As I just finish mentioning about the IT paper incident, I’m reminded of the 2 terrific days (in the negative sense) of my life.
It was an October evening when I had just reached home from school. I screamed ‘Maa I’m hungry…what’s there for snacks? Else just get me a cup of Boost’ and the reply was, in a stern voice, ‘You may wait for sometime and for what you have been doing at school, you can’t expect a royal treatment’. That tone was unique in its own way – something I hadn’t heard in the past. ‘What wrong did I do?’ I asked to myself but before I could answer that, I posed to myself an honest question ‘What wrong did I not do?’. As I was coming to terms with the situation, mom came near and said ‘I want to talk to you tonight after Appa comes back from office’. I knew, something I had wished not to happen, has actually happened.
I carried with me, the cup of Boost - walked from the window to the door, from the door to the cupboard, from one cupboard to another, leaned on it, back to the door and then back to the window. The scene looked a vicious circle of despair. The drink 'Boost' may have been the secret of Sachin Tendulkar’s energy but in that state of mental agony, it certainly failed to provide me with the same. I was confused and just couldn’t figure out the exact nature of the situation. I didn’t want to make things worse and hence made sure, the TV was not switched on. I remember, the second academic term had just begun then and despite having no homework that day, I played safe by having books around me and kept staring at the faces of Indian freedom fighters on the pages of my history text. Time passed, dad arrived and when the clock was about to strike seven, mom and dad entered my room and shut the door. Though I didn’t make it explicit, I trembled with fear, inside.
Mom began ‘You know something? I got a call from your school Principal this evening?’. ‘What?’, I gasped. Yeah! Mom had received a call and my parents were instructed to meet the Principal, that following Saturday. I was shell-shocked to hear and mom questioned me, what wrong I had done over the past few weeks. Though I knew, I had done many, I felt they were never that foolishly done to reach the Principal’s ears. One tête-à-tête between us happened when I had hit the cricket ball into her cabin while practicing for the school team on campus and I thought it to be the reason behind the SPECIAL INVITE for my parents. Incidentally, I had a camp to attend that saturday and hence couldn’t accompany my parents to school. I couldn’t enjoy at the camp too and all my thinking was about the meet. I was trembling with fear all through the morning and I’m sure, any BP instrument would have showed a minimum 140/95.
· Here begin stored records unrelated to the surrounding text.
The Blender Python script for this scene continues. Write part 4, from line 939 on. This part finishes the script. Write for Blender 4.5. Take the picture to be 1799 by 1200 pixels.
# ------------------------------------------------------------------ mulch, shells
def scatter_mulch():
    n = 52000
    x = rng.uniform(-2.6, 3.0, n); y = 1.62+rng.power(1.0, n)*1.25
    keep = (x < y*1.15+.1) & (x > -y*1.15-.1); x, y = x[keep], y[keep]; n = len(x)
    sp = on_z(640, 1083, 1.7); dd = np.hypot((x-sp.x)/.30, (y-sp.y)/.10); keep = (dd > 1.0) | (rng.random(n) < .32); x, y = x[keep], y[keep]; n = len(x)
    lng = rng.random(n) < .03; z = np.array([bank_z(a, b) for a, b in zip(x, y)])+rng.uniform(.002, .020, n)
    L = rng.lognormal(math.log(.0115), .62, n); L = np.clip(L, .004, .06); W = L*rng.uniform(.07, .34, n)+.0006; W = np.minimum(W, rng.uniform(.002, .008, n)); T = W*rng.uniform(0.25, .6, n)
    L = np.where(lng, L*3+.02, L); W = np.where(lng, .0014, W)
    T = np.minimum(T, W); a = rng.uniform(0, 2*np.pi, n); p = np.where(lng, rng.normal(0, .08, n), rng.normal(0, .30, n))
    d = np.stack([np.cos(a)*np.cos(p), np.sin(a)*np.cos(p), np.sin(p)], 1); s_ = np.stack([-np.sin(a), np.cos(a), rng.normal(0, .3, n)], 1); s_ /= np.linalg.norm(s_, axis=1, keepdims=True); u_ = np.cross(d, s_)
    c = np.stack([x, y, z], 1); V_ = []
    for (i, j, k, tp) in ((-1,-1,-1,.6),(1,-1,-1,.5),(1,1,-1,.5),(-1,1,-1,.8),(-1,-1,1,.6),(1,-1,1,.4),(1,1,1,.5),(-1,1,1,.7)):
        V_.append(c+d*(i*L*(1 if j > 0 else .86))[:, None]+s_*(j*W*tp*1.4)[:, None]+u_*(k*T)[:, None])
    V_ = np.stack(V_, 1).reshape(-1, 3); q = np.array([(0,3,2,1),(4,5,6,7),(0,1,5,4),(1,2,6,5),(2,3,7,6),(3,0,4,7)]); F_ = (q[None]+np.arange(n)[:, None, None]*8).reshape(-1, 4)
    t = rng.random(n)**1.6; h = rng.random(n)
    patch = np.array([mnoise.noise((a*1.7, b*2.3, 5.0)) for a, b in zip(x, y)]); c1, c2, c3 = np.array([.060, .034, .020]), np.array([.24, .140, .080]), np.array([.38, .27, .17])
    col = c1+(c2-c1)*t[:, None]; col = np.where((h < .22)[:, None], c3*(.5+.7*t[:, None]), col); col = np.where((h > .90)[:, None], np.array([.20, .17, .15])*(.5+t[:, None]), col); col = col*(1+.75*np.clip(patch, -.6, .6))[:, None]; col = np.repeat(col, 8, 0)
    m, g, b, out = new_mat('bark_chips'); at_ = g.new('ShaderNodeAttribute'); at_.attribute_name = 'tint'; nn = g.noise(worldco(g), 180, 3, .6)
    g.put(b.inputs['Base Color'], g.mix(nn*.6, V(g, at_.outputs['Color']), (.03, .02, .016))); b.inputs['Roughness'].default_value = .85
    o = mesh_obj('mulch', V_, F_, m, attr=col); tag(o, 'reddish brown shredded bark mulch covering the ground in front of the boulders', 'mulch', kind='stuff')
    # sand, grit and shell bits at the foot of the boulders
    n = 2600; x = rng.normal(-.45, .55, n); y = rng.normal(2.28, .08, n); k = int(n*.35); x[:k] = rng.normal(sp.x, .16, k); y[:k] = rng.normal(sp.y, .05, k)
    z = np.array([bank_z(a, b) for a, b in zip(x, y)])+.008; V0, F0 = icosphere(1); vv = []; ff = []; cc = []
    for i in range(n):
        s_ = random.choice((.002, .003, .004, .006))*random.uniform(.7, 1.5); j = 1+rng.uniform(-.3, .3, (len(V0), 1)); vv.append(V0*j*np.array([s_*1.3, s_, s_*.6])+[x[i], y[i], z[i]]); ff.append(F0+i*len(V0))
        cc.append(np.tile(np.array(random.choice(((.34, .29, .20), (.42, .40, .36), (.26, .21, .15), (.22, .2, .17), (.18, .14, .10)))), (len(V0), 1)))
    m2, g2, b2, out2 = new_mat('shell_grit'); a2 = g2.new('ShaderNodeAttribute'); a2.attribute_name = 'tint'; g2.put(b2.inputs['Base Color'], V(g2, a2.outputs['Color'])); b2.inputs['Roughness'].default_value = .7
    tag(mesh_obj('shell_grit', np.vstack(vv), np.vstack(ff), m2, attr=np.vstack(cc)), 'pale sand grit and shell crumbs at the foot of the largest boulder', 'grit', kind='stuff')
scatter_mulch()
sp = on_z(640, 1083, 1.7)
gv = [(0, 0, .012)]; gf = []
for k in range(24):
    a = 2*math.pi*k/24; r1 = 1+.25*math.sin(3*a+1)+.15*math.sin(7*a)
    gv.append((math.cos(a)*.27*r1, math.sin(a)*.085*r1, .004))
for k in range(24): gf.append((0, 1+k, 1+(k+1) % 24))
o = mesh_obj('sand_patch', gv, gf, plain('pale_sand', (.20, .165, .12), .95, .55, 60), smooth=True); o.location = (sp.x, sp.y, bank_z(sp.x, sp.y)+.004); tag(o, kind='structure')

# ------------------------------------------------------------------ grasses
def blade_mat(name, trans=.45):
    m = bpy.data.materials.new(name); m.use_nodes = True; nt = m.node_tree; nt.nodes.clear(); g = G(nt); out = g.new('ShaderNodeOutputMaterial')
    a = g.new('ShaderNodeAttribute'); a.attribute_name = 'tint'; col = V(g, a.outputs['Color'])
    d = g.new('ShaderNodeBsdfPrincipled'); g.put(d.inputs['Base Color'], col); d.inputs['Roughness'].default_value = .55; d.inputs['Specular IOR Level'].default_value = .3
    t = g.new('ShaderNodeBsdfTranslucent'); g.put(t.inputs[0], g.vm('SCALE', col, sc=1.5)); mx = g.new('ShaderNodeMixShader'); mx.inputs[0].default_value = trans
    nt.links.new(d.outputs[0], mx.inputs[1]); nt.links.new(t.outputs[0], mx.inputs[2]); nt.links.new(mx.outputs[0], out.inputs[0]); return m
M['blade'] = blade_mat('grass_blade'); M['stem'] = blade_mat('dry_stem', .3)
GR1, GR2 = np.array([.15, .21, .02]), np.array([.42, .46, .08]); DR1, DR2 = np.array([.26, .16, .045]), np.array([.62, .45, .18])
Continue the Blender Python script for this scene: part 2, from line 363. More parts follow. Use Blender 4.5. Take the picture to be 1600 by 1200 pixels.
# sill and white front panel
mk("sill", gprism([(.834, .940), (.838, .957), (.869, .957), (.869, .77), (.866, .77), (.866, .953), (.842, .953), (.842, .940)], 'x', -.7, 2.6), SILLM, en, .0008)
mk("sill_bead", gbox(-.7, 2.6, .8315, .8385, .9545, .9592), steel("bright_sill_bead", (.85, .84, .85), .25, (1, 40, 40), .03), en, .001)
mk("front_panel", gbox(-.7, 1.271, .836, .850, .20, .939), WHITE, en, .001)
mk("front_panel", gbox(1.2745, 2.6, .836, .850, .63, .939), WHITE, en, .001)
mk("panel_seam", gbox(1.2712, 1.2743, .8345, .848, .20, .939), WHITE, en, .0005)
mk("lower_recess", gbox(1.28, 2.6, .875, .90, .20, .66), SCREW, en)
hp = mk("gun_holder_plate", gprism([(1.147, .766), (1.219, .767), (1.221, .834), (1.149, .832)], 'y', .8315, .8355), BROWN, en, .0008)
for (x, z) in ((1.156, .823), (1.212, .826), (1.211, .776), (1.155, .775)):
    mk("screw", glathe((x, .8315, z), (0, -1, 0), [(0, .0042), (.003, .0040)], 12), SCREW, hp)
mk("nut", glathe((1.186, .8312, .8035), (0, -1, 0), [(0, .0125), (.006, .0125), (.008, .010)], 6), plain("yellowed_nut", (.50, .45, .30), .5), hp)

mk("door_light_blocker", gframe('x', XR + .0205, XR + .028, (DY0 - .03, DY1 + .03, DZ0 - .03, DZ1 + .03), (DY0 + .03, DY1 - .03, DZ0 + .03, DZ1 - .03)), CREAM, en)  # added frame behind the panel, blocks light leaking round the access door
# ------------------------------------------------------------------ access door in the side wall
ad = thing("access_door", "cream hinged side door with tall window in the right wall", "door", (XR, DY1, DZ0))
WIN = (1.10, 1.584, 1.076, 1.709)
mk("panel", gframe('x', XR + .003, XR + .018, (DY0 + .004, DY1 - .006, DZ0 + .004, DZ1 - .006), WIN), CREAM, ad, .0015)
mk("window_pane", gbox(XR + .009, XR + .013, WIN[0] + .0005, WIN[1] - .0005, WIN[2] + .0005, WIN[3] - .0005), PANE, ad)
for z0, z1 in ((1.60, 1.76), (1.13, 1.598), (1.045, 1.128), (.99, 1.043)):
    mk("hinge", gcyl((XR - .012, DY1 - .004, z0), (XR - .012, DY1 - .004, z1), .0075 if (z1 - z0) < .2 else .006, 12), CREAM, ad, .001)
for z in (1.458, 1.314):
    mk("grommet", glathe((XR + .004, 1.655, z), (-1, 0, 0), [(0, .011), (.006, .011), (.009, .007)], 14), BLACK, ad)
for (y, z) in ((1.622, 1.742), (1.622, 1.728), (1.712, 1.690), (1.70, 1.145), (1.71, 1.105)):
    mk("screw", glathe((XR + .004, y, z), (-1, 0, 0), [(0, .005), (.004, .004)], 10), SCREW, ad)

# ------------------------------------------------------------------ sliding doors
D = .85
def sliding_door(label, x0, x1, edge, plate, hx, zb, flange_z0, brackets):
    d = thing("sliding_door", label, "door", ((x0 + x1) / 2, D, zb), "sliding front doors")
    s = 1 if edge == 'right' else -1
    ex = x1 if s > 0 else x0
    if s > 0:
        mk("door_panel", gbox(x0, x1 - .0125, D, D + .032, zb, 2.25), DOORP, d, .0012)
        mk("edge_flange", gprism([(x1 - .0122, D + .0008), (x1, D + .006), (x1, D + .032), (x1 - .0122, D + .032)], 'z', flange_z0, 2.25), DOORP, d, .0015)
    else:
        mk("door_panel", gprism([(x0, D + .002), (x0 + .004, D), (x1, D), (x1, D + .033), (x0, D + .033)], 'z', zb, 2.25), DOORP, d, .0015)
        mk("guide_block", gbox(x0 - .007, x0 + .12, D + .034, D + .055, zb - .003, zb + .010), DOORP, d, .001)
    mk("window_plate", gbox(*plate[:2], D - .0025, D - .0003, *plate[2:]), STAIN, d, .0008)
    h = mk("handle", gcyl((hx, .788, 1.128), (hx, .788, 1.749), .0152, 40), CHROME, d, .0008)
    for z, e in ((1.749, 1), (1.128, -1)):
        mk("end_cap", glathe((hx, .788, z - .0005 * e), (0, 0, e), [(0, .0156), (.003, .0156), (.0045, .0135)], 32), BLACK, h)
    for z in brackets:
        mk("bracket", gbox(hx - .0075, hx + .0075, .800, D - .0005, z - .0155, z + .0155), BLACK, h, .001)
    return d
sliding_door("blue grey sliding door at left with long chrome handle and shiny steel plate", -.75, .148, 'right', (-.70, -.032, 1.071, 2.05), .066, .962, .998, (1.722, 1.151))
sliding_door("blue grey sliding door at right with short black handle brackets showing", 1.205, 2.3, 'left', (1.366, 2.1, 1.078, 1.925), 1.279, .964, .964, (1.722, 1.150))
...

I came home in the evening, and that the meet was to inform my parents about my busyness in the exam hall confused me. Understandably, any student would be busy with his/her answer paper but the uniqueness lied in the fact that I had been too busy with my friends’ papers. When my mom first said this, I was confused. The reason being, though I had involved myself in malpractice almost in all exams that year, never was I caught red-handed. The explanations followed. A junior of mine had been watching my activities in the exam hall and had complained about this to the Principal. It was a rude shock and I couldn’t digest such a thing – the intrusion of a girl in my affairs. I felt the need to take that girl to task till I knew that she happened to be my cousin’s close friend. I had no other option but to stare at her, every time we met on campus and she used to hide from me everytime.
The second of incidents in this post and the last of the series is the dreadful fight among 3 of my friends and me. It all started with a late night online chat between me and my friend. The discussion about another friend, the biggest of communication gaps ever to exist, subsisted and ignited the spark to the verbal duels. The horrible thing was, two of the three happened to be my childhood friends. The sms and the conversations I made, the following afternoon still haunts me whenever I have the smallest of its remembrances. The meet with the first friend at his place and the verbal duel he had with the second, over the phone that noon are the worst you could expect of 20 year olds. Today, on retrospect, I feel very bad and its shame on my part to have been one of the two people to have started that infamous incident. Time is the healer and I’m sure, things shall get better and better.
I feel good after having penned down what I had in me and my heart now weighs lighter. I’m not ashamed to write about what I was, and what I am today but I want to make sure, I write something much better, in future. I believe, the best of today shall make itself a wonderful past for tomorrow.